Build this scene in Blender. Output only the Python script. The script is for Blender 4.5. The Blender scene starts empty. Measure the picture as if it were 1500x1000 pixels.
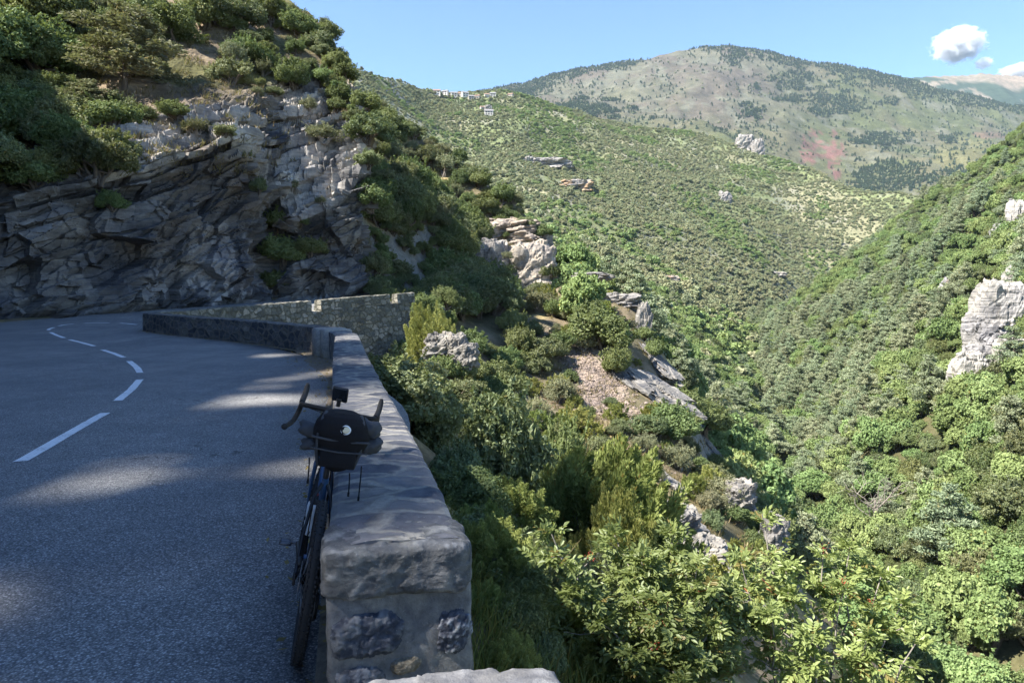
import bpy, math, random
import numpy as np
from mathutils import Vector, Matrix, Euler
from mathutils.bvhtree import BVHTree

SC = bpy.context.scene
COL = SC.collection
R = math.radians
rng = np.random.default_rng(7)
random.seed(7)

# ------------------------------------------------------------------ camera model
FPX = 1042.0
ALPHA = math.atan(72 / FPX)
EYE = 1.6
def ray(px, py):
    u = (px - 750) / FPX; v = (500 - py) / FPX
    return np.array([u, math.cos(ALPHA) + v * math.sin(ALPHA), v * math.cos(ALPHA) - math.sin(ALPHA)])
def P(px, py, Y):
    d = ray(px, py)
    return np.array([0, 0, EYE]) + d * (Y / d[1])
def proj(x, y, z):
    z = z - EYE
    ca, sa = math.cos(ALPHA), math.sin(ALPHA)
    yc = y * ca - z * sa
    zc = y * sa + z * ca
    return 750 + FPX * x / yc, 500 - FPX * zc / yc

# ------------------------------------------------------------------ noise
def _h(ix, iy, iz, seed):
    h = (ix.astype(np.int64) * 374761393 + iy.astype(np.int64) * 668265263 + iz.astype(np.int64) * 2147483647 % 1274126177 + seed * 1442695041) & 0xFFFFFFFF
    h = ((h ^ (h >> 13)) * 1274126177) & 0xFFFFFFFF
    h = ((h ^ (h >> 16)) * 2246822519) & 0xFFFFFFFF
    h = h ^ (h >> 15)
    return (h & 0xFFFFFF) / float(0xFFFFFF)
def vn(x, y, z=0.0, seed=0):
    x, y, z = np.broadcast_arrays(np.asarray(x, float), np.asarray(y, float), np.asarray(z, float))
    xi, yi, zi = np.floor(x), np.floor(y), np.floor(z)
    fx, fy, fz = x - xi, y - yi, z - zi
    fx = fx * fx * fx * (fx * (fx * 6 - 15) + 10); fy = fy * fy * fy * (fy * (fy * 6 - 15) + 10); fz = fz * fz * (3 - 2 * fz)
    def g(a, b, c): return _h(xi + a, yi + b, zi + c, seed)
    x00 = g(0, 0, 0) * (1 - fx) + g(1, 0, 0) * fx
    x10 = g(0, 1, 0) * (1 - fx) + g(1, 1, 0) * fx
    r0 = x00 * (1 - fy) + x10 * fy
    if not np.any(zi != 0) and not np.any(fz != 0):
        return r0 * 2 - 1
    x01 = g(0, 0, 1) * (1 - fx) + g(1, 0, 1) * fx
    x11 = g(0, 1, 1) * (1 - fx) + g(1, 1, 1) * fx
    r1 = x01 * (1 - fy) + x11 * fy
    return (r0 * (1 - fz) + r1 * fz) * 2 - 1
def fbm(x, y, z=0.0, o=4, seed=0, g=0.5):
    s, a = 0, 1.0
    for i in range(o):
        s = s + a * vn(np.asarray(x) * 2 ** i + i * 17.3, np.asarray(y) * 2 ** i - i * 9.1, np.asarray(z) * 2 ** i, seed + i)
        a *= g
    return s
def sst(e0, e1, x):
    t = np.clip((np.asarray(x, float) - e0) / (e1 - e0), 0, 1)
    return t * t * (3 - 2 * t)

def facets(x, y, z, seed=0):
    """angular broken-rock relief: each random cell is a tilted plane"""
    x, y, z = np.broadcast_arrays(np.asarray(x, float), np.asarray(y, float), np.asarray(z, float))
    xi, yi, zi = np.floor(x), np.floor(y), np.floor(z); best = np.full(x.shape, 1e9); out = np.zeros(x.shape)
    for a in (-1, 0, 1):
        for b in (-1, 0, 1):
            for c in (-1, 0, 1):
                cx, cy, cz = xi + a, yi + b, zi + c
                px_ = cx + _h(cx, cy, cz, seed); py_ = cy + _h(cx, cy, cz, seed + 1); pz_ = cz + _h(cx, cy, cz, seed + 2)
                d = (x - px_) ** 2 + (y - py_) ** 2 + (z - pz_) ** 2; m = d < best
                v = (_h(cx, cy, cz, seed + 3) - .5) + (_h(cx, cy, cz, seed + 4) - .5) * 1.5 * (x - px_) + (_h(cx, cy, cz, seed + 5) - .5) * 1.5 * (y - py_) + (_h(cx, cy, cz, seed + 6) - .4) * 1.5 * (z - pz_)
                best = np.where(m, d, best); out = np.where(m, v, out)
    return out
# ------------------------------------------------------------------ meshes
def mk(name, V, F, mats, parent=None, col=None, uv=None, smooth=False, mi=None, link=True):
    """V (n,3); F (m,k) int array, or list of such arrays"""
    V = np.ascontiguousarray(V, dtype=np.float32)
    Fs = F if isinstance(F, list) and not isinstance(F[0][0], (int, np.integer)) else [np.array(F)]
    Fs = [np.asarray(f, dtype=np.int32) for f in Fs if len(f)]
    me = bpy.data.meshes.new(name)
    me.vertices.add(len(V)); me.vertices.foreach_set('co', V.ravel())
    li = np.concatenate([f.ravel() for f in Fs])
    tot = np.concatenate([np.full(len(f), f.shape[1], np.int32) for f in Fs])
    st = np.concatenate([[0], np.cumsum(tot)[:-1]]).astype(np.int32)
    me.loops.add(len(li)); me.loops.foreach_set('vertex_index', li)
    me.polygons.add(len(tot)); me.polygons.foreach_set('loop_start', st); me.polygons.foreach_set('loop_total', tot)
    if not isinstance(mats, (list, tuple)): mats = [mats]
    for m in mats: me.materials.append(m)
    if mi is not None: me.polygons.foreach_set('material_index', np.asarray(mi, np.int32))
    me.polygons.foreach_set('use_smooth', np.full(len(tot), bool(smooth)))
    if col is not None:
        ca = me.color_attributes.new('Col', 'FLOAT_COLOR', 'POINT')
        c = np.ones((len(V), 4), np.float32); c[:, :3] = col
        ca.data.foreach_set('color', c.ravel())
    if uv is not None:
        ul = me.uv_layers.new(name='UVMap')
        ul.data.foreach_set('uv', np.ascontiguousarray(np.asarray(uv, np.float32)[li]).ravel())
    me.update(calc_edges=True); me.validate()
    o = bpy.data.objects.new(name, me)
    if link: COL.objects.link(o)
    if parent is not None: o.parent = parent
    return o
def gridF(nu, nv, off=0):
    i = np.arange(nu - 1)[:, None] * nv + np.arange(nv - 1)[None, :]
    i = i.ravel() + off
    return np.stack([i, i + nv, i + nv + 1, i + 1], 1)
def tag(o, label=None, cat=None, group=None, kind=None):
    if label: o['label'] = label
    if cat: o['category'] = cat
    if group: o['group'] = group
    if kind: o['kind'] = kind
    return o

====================

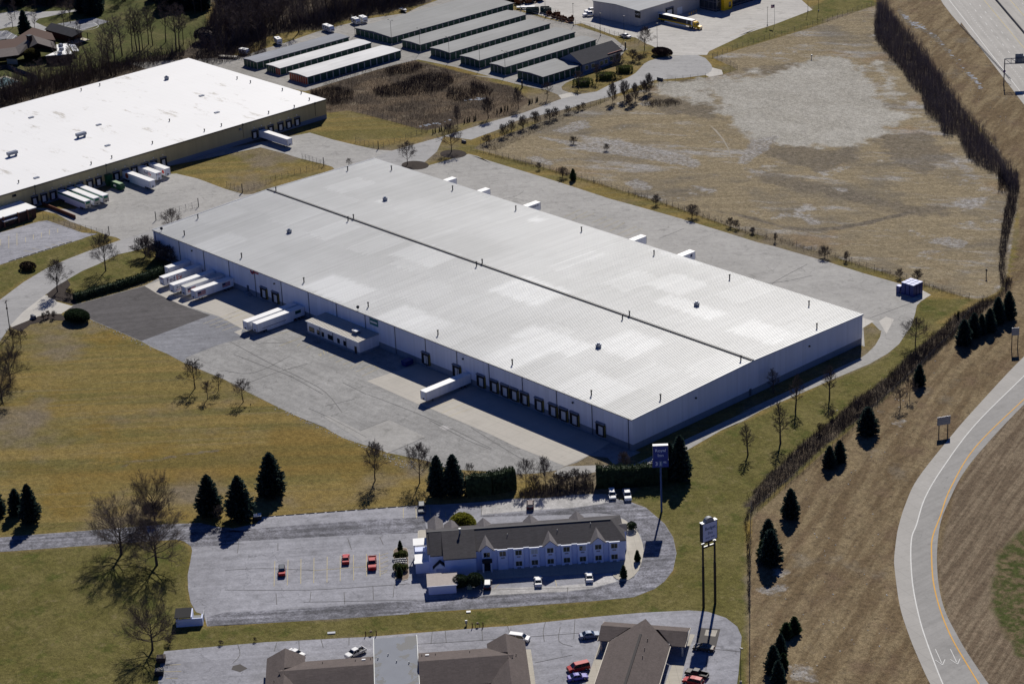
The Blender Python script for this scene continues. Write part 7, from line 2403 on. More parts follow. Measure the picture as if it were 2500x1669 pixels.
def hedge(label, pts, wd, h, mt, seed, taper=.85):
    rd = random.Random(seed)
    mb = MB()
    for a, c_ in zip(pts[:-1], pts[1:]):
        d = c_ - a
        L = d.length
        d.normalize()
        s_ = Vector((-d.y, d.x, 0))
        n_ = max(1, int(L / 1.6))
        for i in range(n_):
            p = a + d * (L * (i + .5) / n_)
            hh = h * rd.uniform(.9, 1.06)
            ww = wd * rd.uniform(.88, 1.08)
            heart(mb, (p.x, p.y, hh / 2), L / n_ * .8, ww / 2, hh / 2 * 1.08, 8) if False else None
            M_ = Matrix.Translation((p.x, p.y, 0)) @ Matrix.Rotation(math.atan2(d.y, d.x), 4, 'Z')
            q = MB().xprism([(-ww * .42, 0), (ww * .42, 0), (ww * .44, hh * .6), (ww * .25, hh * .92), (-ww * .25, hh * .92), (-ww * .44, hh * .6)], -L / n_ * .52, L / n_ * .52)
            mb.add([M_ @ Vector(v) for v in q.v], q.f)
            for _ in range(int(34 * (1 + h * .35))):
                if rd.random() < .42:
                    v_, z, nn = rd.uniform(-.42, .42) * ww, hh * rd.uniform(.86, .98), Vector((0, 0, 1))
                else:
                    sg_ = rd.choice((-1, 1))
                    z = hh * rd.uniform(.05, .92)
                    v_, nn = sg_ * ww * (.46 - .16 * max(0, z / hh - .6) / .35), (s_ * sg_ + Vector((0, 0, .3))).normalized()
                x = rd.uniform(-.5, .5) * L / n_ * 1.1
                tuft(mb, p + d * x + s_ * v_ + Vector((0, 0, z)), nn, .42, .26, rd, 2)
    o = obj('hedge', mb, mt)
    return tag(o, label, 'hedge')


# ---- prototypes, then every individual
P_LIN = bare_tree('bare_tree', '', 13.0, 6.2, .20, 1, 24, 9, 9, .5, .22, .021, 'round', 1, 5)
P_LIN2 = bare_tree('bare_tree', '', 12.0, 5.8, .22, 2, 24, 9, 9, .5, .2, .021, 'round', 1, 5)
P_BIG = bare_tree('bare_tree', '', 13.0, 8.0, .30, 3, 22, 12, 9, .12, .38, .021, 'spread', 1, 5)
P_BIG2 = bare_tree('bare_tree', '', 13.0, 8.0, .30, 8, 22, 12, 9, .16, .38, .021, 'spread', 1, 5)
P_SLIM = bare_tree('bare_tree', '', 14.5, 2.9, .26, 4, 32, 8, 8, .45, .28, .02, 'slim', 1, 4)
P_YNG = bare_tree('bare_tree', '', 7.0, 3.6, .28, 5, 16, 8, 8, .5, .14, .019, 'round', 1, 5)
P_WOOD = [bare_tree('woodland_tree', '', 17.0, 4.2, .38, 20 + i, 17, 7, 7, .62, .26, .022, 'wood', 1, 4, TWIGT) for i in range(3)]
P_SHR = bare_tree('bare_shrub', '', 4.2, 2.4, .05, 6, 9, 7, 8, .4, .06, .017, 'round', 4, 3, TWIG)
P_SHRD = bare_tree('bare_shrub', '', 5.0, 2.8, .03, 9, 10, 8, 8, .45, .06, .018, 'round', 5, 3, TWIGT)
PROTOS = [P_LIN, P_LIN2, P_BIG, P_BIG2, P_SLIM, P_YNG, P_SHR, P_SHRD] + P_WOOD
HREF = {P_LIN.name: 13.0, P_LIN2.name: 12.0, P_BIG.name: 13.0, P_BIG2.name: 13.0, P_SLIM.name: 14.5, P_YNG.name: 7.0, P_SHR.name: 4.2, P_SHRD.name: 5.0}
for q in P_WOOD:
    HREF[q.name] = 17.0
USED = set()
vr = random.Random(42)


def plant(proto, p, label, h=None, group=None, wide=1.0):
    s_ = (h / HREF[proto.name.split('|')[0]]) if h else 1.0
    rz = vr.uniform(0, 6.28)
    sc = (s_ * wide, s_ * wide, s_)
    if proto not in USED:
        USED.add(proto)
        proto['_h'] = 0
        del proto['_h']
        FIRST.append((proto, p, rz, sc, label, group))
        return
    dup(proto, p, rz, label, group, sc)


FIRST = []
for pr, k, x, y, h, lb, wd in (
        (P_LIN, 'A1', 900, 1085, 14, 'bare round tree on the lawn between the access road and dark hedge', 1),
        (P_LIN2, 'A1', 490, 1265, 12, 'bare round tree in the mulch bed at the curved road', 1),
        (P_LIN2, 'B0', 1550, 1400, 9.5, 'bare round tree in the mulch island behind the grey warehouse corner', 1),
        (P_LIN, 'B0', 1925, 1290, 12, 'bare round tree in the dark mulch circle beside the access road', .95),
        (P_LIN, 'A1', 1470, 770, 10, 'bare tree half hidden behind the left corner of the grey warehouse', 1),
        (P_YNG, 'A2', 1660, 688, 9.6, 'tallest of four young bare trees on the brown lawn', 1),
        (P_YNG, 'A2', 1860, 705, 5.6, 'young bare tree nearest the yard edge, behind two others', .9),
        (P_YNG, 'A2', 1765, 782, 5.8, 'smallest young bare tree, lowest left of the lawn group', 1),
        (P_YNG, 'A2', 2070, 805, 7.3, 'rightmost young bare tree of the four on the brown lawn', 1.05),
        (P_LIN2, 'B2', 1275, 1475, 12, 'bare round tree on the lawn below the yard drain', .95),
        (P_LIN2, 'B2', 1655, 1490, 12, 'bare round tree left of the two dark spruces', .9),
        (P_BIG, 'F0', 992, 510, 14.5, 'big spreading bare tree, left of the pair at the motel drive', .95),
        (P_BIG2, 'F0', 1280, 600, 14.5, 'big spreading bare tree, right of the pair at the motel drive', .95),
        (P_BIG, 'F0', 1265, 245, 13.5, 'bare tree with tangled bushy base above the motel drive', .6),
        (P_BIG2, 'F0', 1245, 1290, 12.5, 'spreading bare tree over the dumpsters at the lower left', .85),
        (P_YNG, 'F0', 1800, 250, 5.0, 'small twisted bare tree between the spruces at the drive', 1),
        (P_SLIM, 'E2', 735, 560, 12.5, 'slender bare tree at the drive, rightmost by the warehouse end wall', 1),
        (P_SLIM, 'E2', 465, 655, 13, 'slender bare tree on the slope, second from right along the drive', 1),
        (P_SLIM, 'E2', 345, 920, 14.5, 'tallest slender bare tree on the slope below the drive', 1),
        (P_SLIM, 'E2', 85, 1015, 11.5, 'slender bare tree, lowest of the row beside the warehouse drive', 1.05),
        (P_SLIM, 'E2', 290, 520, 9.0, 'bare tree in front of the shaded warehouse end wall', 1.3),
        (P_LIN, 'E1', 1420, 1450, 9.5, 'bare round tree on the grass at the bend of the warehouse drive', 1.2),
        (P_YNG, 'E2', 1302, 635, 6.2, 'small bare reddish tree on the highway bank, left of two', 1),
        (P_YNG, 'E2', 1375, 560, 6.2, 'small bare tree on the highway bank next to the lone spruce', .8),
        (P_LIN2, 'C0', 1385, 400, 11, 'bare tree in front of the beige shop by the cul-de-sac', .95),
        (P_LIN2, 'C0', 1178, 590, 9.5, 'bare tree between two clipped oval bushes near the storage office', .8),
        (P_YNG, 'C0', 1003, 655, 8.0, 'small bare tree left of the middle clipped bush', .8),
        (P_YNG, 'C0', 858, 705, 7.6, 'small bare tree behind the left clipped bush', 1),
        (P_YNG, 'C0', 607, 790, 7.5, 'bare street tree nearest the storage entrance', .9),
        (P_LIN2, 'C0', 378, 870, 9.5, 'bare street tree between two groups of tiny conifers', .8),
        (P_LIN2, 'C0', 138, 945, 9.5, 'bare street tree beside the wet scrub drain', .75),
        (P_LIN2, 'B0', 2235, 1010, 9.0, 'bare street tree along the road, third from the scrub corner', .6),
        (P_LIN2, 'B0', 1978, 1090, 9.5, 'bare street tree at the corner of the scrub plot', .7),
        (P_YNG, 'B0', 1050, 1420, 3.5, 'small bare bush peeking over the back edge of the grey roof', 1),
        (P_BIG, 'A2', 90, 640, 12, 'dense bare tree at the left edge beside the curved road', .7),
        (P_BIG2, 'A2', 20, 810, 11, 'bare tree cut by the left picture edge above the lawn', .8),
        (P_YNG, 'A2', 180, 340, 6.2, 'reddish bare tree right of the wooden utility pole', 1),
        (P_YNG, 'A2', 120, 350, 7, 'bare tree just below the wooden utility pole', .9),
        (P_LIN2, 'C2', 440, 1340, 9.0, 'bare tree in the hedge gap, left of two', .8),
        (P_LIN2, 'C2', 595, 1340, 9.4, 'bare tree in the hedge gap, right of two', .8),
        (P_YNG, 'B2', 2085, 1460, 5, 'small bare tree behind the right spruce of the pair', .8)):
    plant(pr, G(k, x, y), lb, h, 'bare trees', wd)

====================

### Exercise aim
Above are the records. Copy only the lines from the one with "Build this scene" through the one with "random.seed(7)", exactly, with no pictures.

### Written reply
Build this scene in Blender. Output only the Python script. The script is for Blender 4.5. The Blender scene starts empty. Measure the picture as if it were 1500x1000 pixels.
import bpy, math, random
import numpy as np
from mathutils import Vector, Matrix, Euler
from mathutils.bvhtree import BVHTree

SC = bpy.context.scene
COL = SC.collection
R = math.radians
rng = np.random.default_rng(7)
random.seed(7)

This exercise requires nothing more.